I practiced something in November, December, January, February, and March that I have not bothered with at all through April and May, and I feel that this is largely the difference in productivity in the first five months, and the lack of productivity in the last two months.

The difference is not the goals that I set, but how I've managed those goals. In other words, the goals are the same, but I've stopped making daily, specific to-do lists, have stopped biting off little chunks of each goal, and have settled for a more abstract direction.

It was “Do ABC for XYZ.”

Then it became only “Do XYZ.”

Without the specific goals (the ABC), I have had trouble understanding exactly what I need to do each day, and more often than not, I've done nothing.

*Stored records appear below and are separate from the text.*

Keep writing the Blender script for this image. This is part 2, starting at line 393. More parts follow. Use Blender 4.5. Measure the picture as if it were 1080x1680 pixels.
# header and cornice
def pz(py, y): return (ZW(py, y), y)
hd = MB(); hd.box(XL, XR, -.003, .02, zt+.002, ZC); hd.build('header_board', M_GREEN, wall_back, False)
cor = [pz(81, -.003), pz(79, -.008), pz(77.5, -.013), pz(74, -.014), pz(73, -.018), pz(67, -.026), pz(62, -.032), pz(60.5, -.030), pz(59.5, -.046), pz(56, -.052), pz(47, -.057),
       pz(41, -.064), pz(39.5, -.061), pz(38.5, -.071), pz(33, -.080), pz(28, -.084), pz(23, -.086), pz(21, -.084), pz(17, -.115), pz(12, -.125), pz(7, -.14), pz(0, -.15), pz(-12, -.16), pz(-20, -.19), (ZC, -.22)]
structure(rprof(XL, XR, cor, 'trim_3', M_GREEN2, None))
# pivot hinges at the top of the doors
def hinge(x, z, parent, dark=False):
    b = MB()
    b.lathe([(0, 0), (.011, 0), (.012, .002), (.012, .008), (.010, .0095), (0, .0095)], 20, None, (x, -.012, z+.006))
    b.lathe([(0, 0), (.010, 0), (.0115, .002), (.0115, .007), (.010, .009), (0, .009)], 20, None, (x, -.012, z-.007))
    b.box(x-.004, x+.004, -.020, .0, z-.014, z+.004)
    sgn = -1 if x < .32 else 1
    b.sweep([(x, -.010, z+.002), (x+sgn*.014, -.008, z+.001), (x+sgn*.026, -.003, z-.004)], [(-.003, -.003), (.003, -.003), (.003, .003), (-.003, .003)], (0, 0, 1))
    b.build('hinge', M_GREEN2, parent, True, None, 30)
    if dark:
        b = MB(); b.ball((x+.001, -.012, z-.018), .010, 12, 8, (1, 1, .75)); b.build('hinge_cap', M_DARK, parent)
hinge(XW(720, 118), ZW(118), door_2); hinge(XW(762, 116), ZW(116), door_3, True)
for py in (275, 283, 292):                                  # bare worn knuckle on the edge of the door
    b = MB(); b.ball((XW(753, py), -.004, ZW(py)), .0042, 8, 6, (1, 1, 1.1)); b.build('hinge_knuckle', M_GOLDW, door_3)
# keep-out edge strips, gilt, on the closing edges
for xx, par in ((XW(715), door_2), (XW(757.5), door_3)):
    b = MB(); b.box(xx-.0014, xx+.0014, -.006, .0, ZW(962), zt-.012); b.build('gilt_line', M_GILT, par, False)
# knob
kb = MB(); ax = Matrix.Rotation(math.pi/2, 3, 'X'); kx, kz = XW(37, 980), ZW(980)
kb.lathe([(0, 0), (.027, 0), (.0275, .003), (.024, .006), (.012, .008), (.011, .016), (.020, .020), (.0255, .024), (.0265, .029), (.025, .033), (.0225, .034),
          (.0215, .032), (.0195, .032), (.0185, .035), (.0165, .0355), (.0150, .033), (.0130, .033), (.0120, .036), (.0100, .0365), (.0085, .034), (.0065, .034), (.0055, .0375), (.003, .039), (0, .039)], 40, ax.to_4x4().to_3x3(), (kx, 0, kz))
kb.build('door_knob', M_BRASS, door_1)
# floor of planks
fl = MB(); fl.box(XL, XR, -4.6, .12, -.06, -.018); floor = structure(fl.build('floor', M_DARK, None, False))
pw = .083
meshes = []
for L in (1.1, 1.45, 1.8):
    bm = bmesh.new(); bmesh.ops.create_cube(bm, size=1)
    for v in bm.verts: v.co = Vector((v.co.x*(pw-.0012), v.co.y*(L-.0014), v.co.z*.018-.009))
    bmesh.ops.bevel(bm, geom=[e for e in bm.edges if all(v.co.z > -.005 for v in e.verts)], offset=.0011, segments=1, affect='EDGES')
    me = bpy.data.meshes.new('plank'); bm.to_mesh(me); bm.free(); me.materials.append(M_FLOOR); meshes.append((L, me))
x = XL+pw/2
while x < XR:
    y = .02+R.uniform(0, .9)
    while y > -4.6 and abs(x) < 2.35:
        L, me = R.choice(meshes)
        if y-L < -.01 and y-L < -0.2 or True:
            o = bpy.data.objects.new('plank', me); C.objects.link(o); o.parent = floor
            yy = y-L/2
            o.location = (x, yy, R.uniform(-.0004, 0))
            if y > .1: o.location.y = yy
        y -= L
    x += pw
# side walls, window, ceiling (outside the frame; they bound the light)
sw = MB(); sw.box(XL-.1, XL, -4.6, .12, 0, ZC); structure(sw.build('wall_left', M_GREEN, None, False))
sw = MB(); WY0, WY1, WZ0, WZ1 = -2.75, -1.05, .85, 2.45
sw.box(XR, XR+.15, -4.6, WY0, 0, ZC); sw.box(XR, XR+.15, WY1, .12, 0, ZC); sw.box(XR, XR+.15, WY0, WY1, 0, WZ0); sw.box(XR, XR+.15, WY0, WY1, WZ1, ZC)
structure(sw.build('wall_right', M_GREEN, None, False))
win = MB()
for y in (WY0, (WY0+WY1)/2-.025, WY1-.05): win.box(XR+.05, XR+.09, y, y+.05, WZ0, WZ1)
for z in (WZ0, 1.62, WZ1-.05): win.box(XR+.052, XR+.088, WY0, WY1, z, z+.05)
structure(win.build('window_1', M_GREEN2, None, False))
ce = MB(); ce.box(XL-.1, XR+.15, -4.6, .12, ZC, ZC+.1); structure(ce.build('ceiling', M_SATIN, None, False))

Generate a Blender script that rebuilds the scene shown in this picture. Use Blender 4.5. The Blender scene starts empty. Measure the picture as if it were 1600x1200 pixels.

Having future goals as opposed to present goals is important, but future goals are usually going to be more abstract. “Finish your novel” is not very concrete, whereas “Rewrite chapter 1 on Monday” feels specific and tangible. I can bite into it!

With nothing but abstract goals, I get lost, unsure of what to do, where to go, how to do what I need to do. Following daily, specific goals helps me break down the tasks and get to where I'm headed. Just checking off a list each day is a great motivation and provides the extra oomph! of feeling accomplished.

For the last two months I've only had the goal of getting a few stories and a few nonfiction books done. The deadline was by the end of this year. Very vague, of course. And as a result, I've managed to write one rough draft of one of the nonfiction books, and rewrite one short story, woeful production compared to what I was grinding out in December and January. 

In the first five months I managed to publish a novel, two short stories, posted blog posts regularly at three a week, and market all of that.

I at first thought this was due to the hangover of editing and publishing my first novel. But then something happened on Sunday. While meditating, I had ideas for several blog posts. I wrote them down in the form of a to-do list, and later that evening I wrote the rough drafts of those ideas, and managed to complete one other task besides.

Voila! I suddenly had one of the most successful and productive days in weeks, no longer struggling to figure out what to do. I had my work cut out for me, and with clear direction, I found the work easier.

The same happens when I write rough drafts or work on rewrites. If I have an outline to go by, some direction, I'm a much faster writer. I can then manage 5,000 words a day, sometimes even 10,000 words. Without a detailed outline, I can cover just 1,000 or 2,000 words in any given day.

This is a perfect example of my output for five months compared to the two. November through March were each “5,000 words a day” months. April and May have been “1,000 words a day” months. That's a 5:1 ratio. I was five times more productive then than I am now. Shocking!

And all because I was keeping specific goals. Hard to believe I can reach my destination faster with a map than without one, right?